Golf Coaching & The Power of a Metaphor

Iain Highfield
  • Author: Iain Highfield
  • GLT Director
Facebook Twitter Share Email Print

As coaches, we want to influence players and help them create physical, technical and psychological habits of excellence. We must communicate in ways that compel them to action. A coach can have all the knowledge in the world, but if we can’t influence students to apply the knowledge we teach them, that is all it will remain, knowledge.

Milton Erickson, an American psychiatrist who specialized in the art of influence, was able to develop his language skills and being artfully vague through using stories and metaphors. Erickson used "verbal surprises” to delight listeners. These verbal tricks helped close the gap between speaker and listener by sticking in the listeners memory.

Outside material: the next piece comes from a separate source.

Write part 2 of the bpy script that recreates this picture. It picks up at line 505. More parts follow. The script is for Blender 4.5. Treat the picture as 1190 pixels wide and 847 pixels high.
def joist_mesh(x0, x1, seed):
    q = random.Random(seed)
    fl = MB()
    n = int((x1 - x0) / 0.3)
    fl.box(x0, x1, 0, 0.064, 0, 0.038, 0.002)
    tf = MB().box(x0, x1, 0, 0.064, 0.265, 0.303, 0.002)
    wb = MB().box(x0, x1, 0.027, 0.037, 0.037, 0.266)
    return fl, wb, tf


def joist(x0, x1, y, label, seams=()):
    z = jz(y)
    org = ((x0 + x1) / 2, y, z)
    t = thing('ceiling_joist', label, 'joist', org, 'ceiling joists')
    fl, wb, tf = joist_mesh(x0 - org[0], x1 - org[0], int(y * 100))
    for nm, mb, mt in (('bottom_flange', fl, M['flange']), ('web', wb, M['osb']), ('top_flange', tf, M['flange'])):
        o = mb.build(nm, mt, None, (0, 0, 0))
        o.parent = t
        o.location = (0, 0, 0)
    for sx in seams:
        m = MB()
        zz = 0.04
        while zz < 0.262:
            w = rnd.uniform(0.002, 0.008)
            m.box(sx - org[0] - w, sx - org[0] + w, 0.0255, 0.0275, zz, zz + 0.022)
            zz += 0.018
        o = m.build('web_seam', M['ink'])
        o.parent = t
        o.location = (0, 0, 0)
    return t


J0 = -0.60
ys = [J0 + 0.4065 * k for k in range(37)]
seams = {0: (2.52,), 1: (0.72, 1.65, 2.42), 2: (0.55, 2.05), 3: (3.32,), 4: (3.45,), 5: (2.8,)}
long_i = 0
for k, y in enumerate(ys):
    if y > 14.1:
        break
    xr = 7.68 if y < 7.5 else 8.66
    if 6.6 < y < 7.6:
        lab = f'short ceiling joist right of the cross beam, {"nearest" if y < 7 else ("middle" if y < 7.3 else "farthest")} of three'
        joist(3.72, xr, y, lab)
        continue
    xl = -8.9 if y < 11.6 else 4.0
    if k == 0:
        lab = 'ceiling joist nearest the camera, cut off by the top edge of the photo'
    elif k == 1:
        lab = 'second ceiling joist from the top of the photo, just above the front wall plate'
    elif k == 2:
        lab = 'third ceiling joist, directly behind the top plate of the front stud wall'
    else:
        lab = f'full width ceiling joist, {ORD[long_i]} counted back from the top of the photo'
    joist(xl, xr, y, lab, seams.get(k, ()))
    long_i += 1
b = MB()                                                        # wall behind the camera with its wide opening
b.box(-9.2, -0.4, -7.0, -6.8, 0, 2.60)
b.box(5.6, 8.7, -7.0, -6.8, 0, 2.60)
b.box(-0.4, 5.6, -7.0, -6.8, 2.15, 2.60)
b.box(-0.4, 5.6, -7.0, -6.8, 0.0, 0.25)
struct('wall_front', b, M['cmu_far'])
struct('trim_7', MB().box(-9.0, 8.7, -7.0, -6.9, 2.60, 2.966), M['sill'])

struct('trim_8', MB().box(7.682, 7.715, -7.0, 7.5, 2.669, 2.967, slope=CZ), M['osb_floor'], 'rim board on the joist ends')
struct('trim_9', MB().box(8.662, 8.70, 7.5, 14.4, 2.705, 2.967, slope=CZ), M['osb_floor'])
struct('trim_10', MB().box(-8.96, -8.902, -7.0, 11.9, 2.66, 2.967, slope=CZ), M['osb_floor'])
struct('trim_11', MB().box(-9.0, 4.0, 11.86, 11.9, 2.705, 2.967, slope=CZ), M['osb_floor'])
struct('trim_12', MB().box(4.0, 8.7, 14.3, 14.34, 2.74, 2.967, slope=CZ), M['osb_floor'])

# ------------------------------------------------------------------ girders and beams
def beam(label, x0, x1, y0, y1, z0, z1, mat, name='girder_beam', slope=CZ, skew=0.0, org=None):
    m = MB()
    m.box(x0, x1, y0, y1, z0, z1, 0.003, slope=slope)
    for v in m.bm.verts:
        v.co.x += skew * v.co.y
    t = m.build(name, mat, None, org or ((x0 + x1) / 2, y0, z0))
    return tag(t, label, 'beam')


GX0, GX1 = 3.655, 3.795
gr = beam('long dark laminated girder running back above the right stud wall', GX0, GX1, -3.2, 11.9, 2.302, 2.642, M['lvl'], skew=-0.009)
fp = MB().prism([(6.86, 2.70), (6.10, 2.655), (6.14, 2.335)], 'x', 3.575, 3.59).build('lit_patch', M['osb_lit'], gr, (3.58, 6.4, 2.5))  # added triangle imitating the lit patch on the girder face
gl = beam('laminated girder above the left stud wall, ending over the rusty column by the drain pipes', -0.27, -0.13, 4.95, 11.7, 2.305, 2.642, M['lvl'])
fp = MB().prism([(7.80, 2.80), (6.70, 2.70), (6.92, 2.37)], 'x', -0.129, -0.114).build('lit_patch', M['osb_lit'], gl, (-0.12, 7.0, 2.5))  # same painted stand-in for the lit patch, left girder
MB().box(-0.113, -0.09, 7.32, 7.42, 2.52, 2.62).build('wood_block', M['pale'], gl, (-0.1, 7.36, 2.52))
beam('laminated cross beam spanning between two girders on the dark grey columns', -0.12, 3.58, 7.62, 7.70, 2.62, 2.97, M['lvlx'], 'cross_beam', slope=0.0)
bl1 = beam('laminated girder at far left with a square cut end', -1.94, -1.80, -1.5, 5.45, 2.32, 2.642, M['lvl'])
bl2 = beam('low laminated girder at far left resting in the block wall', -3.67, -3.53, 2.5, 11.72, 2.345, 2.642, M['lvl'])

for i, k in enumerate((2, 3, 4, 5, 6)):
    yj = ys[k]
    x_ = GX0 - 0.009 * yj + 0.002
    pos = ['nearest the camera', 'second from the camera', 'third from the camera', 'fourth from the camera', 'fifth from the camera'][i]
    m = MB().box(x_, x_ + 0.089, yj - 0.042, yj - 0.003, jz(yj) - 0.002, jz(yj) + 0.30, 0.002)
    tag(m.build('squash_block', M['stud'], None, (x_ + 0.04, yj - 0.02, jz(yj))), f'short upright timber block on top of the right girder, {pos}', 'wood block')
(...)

At the PGA Show, Canadian golf instructor Sean Foley discussed Erickson’s techniques and their impact on Foley’s tour player, Hunter Mahan. Foley’s use of this technique stuck in our minds and compelled us to bring it to our own students, where we are hoping for a similar reaction.


Sean Foley's story went like this:


A man walks over to his friend and the man asks his friend, “Where is your horse?”

“It’s gone,” the man replies.

The man’s friend looks very concerned, “That’s terrible!”

“I don't know whether it’s a good thing or a bad thing,” the man says.

The next day, the man and his friend are sitting on a rickety old patio drinking a beer When the man’s horse returns, with him is another horse.

The friend says, “Wow, that’s great! Now you have 2 horses.”

The man again says, “I don't know whether that’s good or bad yet.”

The man calls over his son, who is going to a horse riding camp that weekend, and asks his son to take the new horse to the event.

The son agrees and jumps on the horse’s back wanting to break the horse in for the show; however, the horse bucks and the son falls to the ground, breaking his leg. Now, he can’t go to the camp that weekend.

The man’s friend says, “Man, I knew that horse was a bad thing.”

The man replies, “Well, I don't know if my son breaking his leg is a good thing or a bad thing yet.”

Saturday comes and the bus leaves for the horse riding camp at the canyon. The man’s son is miserable, thinking about everything he is going to miss. The man walks into the room and says, “Don't be sad son, we don't know if this is a good thing or a bad thing yet.”

Sunday evening comes around, and the bus has not returned from the canyon.

By Monday night, word has come that there was a mud slide and all the students on the bus had perished. 

Sean Foley

This kind of story, whether true or not, allows people to change perspective and try new ways of thinking.

When a player misses that all important green with an 8 iron, but chips in on the next shot, perhaps that is the moment you subtlety remind them of the ‘horse story’.